## Given information
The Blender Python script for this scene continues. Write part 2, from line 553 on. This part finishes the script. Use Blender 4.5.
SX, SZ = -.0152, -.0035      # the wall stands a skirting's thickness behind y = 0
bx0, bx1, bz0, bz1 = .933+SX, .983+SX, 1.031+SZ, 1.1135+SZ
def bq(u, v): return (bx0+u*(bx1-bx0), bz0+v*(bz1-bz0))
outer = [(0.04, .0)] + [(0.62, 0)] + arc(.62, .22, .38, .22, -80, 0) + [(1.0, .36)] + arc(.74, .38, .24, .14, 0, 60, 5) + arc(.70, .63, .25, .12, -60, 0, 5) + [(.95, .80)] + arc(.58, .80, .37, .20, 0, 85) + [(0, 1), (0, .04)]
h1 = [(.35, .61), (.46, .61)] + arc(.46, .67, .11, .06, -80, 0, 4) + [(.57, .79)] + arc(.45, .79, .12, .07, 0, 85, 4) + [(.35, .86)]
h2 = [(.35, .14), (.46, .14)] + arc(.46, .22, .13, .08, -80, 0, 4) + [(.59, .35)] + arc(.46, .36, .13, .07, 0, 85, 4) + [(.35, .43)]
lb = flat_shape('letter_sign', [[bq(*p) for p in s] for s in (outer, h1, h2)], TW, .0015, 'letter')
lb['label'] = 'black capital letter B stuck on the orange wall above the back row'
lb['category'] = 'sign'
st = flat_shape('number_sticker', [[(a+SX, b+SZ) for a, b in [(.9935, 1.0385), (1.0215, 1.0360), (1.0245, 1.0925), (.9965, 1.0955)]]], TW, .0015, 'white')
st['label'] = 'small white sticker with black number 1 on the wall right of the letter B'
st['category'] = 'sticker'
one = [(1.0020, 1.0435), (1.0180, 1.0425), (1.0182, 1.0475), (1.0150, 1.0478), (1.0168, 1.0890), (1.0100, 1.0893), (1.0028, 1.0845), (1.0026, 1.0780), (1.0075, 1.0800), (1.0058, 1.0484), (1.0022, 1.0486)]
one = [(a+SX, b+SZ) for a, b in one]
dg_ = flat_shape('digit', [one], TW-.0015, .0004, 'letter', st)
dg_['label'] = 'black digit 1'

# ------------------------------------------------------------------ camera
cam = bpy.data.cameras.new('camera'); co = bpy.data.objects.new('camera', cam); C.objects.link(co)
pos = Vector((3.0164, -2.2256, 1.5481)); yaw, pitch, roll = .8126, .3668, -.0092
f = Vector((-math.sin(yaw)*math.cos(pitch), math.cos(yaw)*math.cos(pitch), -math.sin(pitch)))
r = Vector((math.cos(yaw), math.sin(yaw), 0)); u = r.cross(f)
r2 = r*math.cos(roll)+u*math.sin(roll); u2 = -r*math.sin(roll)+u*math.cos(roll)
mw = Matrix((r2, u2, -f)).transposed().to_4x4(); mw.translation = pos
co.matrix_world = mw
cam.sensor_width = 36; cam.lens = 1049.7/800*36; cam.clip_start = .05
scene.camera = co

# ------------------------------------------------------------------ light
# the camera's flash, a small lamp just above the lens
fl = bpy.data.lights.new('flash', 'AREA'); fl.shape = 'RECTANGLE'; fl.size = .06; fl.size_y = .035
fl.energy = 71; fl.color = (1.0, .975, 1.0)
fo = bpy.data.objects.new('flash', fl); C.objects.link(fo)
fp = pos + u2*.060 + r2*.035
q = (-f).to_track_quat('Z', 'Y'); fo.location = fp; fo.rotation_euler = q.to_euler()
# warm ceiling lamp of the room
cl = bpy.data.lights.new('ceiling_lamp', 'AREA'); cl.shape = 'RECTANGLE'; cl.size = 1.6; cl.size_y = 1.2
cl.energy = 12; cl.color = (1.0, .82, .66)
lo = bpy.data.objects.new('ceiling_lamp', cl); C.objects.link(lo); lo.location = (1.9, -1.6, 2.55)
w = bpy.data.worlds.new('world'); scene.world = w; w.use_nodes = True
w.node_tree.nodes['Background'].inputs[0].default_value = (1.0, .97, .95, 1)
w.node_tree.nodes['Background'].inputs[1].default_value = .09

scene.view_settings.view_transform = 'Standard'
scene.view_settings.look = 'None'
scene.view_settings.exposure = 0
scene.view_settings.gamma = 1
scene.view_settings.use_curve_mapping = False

## Problem statement
Print only the lines from the top of the data above down to the line holding "dg_['label'] = 'black digit 1'", inclusive.

## Exercise answer
The Blender Python script for this scene continues. Write part 2, from line 553 on. This part finishes the script. Use Blender 4.5.
SX, SZ = -.0152, -.0035      # the wall stands a skirting's thickness behind y = 0
bx0, bx1, bz0, bz1 = .933+SX, .983+SX, 1.031+SZ, 1.1135+SZ
def bq(u, v): return (bx0+u*(bx1-bx0), bz0+v*(bz1-bz0))
outer = [(0.04, .0)] + [(0.62, 0)] + arc(.62, .22, .38, .22, -80, 0) + [(1.0, .36)] + arc(.74, .38, .24, .14, 0, 60, 5) + arc(.70, .63, .25, .12, -60, 0, 5) + [(.95, .80)] + arc(.58, .80, .37, .20, 0, 85) + [(0, 1), (0, .04)]
h1 = [(.35, .61), (.46, .61)] + arc(.46, .67, .11, .06, -80, 0, 4) + [(.57, .79)] + arc(.45, .79, .12, .07, 0, 85, 4) + [(.35, .86)]
h2 = [(.35, .14), (.46, .14)] + arc(.46, .22, .13, .08, -80, 0, 4) + [(.59, .35)] + arc(.46, .36, .13, .07, 0, 85, 4) + [(.35, .43)]
lb = flat_shape('letter_sign', [[bq(*p) for p in s] for s in (outer, h1, h2)], TW, .0015, 'letter')
lb['label'] = 'black capital letter B stuck on the orange wall above the back row'
lb['category'] = 'sign'
st = flat_shape('number_sticker', [[(a+SX, b+SZ) for a, b in [(.9935, 1.0385), (1.0215, 1.0360), (1.0245, 1.0925), (.9965, 1.0955)]]], TW, .0015, 'white')
st['label'] = 'small white sticker with black number 1 on the wall right of the letter B'
st['category'] = 'sticker'
one = [(1.0020, 1.0435), (1.0180, 1.0425), (1.0182, 1.0475), (1.0150, 1.0478), (1.0168, 1.0890), (1.0100, 1.0893), (1.0028, 1.0845), (1.0026, 1.0780), (1.0075, 1.0800), (1.0058, 1.0484), (1.0022, 1.0486)]
one = [(a+SX, b+SZ) for a, b in one]
dg_ = flat_shape('digit', [one], TW-.0015, .0004, 'letter', st)
dg_['label'] = 'black digit 1'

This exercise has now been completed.